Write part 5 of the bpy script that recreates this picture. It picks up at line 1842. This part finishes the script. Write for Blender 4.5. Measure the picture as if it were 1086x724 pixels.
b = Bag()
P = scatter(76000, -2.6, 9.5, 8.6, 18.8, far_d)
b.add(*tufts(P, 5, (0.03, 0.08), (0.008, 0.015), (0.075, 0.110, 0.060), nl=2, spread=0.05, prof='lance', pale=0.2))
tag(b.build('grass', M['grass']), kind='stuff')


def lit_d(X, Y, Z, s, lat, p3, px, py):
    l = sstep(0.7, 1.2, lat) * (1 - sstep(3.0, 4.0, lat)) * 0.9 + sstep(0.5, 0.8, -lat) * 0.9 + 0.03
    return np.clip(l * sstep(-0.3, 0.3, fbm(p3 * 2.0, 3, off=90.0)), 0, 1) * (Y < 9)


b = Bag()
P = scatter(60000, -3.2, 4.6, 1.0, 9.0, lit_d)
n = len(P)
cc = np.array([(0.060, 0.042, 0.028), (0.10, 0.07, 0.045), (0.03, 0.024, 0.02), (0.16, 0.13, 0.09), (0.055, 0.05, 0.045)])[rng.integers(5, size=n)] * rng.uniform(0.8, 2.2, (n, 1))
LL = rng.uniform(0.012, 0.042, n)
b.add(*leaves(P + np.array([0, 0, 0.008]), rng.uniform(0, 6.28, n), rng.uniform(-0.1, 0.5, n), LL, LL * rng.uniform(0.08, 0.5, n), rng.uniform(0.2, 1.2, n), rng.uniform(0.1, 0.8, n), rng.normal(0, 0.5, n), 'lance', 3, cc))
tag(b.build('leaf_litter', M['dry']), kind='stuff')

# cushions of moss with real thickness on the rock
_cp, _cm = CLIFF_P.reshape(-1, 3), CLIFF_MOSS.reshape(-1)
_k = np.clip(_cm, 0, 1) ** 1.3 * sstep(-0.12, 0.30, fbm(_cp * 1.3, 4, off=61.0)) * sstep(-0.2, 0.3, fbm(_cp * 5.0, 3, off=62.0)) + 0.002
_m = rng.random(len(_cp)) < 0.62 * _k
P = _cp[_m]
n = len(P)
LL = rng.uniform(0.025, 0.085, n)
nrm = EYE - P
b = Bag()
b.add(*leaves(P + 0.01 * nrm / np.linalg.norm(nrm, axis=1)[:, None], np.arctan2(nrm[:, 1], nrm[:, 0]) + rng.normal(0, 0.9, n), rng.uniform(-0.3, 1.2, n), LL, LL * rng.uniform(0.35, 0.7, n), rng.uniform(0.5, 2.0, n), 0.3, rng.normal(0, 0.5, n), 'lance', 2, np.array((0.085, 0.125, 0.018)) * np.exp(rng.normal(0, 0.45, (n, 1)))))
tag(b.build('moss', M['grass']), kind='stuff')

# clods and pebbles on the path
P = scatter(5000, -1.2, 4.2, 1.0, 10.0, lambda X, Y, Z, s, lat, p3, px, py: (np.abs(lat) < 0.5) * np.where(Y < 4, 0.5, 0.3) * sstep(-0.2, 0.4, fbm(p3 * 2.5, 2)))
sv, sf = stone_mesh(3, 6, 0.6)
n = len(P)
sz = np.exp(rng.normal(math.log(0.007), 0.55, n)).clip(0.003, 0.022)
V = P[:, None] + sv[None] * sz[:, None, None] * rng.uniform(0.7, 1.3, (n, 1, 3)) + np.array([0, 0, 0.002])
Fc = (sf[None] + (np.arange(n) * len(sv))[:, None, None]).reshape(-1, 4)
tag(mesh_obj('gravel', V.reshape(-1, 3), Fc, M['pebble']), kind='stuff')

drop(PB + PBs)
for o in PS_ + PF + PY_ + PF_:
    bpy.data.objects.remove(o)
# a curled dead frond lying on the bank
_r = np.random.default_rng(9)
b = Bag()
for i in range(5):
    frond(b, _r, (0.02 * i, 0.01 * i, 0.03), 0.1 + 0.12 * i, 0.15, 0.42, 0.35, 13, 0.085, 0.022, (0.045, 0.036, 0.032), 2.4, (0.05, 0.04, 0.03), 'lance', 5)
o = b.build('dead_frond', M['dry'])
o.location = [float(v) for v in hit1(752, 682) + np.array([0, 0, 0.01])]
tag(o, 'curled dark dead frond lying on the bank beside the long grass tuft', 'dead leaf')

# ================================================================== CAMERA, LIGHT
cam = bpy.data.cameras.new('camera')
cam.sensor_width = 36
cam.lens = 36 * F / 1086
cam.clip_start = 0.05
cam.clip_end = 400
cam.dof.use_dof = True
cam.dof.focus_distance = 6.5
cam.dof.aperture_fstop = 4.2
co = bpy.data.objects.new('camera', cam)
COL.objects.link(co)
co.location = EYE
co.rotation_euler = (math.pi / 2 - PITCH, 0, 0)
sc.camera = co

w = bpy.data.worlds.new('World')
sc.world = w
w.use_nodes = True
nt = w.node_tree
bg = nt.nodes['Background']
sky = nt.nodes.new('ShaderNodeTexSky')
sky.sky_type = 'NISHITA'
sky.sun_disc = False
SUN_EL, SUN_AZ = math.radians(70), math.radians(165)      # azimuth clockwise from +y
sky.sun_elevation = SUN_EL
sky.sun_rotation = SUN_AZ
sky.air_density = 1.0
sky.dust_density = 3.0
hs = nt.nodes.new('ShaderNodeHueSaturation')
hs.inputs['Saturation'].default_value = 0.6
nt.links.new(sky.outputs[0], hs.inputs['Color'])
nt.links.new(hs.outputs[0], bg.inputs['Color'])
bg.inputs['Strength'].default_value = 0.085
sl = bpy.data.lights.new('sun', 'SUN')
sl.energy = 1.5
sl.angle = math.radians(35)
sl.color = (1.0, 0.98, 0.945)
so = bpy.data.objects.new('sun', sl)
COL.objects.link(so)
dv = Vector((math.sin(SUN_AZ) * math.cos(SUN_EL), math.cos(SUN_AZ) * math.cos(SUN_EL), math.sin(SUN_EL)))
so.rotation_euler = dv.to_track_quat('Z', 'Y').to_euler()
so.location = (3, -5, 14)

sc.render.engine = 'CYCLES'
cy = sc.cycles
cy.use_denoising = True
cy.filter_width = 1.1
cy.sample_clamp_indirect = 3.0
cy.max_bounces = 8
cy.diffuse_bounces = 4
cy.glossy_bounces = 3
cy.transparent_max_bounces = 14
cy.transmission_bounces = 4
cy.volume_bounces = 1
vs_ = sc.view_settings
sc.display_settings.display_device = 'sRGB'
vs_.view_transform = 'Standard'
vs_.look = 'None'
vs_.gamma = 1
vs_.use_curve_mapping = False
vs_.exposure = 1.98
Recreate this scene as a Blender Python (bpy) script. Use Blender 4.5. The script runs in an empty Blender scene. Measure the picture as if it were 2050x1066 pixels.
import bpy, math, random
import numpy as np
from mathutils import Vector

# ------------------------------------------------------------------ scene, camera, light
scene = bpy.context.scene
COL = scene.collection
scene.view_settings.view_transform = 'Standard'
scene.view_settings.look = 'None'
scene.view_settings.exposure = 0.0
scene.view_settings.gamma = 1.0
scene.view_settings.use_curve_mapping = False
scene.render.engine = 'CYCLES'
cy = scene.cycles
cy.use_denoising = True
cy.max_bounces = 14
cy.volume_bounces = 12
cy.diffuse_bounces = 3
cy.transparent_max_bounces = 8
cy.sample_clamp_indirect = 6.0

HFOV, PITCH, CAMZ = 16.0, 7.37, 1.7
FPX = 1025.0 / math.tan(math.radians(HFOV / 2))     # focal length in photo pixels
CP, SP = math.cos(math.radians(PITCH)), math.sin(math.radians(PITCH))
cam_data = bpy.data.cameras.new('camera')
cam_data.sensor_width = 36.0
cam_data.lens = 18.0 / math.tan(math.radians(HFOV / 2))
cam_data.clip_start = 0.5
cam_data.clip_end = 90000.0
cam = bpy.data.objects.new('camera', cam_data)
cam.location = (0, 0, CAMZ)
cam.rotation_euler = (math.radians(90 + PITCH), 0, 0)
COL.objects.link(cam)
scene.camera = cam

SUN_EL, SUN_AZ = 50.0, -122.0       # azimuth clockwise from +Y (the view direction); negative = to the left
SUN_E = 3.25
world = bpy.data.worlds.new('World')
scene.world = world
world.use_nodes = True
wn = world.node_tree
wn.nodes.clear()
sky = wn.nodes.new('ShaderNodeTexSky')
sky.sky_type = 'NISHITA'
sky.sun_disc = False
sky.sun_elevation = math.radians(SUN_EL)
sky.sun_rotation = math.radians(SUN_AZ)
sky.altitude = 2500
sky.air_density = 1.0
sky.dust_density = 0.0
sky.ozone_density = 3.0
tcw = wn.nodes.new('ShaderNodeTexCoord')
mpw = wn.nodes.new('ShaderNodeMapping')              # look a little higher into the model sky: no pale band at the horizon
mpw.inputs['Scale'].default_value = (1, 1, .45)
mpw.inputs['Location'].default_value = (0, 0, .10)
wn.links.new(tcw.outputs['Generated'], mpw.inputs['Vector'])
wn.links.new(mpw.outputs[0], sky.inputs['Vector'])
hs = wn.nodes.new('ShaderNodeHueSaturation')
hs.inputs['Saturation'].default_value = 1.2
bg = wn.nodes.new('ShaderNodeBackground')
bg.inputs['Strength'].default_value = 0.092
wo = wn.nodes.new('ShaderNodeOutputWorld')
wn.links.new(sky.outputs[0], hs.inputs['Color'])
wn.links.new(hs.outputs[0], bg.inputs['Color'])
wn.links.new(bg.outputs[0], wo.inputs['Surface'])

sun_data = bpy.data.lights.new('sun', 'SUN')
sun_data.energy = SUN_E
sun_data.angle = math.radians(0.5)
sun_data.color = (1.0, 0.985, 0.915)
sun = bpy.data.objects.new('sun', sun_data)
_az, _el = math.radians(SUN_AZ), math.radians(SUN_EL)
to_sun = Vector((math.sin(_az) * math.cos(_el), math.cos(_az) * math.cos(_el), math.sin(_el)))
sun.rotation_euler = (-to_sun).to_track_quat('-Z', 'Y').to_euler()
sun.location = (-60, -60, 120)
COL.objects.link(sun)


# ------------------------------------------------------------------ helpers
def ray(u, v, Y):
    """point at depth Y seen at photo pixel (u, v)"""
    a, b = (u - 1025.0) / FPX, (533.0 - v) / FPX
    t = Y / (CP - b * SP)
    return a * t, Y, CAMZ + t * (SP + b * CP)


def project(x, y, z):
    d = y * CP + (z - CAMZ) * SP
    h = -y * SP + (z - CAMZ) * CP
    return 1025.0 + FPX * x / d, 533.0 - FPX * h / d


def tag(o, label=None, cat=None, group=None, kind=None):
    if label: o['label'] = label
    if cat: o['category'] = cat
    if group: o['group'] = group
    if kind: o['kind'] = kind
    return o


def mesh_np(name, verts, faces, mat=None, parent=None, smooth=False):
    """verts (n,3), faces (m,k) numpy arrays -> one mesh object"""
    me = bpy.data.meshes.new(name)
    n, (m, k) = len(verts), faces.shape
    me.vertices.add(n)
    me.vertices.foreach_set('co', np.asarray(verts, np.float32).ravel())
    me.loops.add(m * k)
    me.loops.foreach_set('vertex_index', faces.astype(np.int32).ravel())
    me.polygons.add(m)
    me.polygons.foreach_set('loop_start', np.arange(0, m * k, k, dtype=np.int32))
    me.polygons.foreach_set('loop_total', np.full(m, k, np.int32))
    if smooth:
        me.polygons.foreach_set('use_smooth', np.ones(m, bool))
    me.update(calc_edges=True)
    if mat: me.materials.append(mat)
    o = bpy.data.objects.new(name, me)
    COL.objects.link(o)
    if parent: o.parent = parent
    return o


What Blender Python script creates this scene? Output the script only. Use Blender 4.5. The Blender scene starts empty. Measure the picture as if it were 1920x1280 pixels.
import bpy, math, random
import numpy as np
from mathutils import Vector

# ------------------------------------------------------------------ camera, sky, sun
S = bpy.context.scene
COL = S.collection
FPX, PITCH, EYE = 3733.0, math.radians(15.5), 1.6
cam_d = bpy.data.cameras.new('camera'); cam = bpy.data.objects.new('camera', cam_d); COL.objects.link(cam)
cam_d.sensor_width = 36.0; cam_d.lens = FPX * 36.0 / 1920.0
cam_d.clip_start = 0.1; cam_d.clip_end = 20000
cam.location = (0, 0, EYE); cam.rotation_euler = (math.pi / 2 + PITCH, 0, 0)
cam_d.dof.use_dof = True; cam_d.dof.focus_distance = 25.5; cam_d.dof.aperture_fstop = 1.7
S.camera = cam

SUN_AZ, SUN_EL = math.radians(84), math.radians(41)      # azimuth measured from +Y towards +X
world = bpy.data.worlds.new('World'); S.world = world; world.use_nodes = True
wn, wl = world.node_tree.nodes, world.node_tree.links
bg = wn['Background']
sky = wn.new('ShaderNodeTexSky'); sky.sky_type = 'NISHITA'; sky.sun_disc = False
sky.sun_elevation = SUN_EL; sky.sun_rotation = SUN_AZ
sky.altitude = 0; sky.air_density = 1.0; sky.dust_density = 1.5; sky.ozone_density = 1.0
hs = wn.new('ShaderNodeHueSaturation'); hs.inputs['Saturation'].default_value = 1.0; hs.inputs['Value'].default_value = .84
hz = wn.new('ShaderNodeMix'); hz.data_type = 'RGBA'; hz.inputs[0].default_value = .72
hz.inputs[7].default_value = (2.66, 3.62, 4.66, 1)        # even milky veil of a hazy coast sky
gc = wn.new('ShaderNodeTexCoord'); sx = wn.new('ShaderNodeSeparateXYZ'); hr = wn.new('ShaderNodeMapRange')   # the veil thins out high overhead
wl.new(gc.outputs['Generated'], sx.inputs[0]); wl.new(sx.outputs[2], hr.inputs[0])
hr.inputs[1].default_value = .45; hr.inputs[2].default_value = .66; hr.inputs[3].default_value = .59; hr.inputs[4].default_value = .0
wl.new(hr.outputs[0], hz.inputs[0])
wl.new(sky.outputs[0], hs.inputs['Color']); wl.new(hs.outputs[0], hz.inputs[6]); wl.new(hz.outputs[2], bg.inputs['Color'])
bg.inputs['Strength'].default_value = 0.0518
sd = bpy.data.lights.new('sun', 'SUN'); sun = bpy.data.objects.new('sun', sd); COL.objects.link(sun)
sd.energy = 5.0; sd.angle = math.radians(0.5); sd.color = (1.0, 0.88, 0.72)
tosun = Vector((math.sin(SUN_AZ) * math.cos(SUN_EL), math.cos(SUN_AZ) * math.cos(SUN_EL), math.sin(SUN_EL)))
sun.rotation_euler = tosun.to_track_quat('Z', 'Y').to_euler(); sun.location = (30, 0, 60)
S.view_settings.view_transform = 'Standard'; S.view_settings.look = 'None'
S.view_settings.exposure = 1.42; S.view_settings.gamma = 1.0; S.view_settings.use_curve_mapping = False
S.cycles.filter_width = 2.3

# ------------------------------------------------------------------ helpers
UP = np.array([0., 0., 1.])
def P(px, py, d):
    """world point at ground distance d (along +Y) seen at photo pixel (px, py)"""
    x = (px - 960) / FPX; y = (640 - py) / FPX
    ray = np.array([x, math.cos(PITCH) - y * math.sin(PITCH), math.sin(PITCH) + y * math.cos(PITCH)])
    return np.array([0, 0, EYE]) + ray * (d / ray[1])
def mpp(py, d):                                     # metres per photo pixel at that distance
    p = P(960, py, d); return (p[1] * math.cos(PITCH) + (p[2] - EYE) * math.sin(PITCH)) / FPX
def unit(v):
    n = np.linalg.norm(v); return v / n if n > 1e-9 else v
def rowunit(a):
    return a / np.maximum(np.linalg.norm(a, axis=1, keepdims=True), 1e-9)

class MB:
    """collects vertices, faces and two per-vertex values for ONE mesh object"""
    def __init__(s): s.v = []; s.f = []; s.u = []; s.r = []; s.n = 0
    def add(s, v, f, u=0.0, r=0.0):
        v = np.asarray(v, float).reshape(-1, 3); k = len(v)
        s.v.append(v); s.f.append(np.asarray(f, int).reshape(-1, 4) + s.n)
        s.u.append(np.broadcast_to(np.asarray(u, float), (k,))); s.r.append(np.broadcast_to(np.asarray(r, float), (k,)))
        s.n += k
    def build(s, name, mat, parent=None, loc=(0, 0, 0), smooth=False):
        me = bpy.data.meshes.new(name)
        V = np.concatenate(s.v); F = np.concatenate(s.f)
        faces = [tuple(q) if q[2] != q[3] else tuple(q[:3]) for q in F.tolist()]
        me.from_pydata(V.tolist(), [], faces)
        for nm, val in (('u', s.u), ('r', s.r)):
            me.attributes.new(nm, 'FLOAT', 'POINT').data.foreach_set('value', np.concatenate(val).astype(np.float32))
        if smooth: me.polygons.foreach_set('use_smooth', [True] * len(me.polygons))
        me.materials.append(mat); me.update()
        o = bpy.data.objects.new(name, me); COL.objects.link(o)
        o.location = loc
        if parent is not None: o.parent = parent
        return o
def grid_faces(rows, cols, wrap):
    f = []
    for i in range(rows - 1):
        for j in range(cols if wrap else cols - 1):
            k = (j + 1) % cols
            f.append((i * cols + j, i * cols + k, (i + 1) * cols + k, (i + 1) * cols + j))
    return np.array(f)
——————
* Problem details *
Please print exactly what appears from the first line of the data through the line with "tag(b.build('grass', M['grass']), kind='stuff')", including both of those lines and nothing past them.

* Response to this exercise *
Write part 5 of the bpy script that recreates this picture. It picks up at line 1842. This part finishes the script. Write for Blender 4.5. Measure the picture as if it were 1086x724 pixels.
b = Bag()
P = scatter(76000, -2.6, 9.5, 8.6, 18.8, far_d)
b.add(*tufts(P, 5, (0.03, 0.08), (0.008, 0.015), (0.075, 0.110, 0.060), nl=2, spread=0.05, prof='lance', pale=0.2))
tag(b.build('grass', M['grass']), kind='stuff')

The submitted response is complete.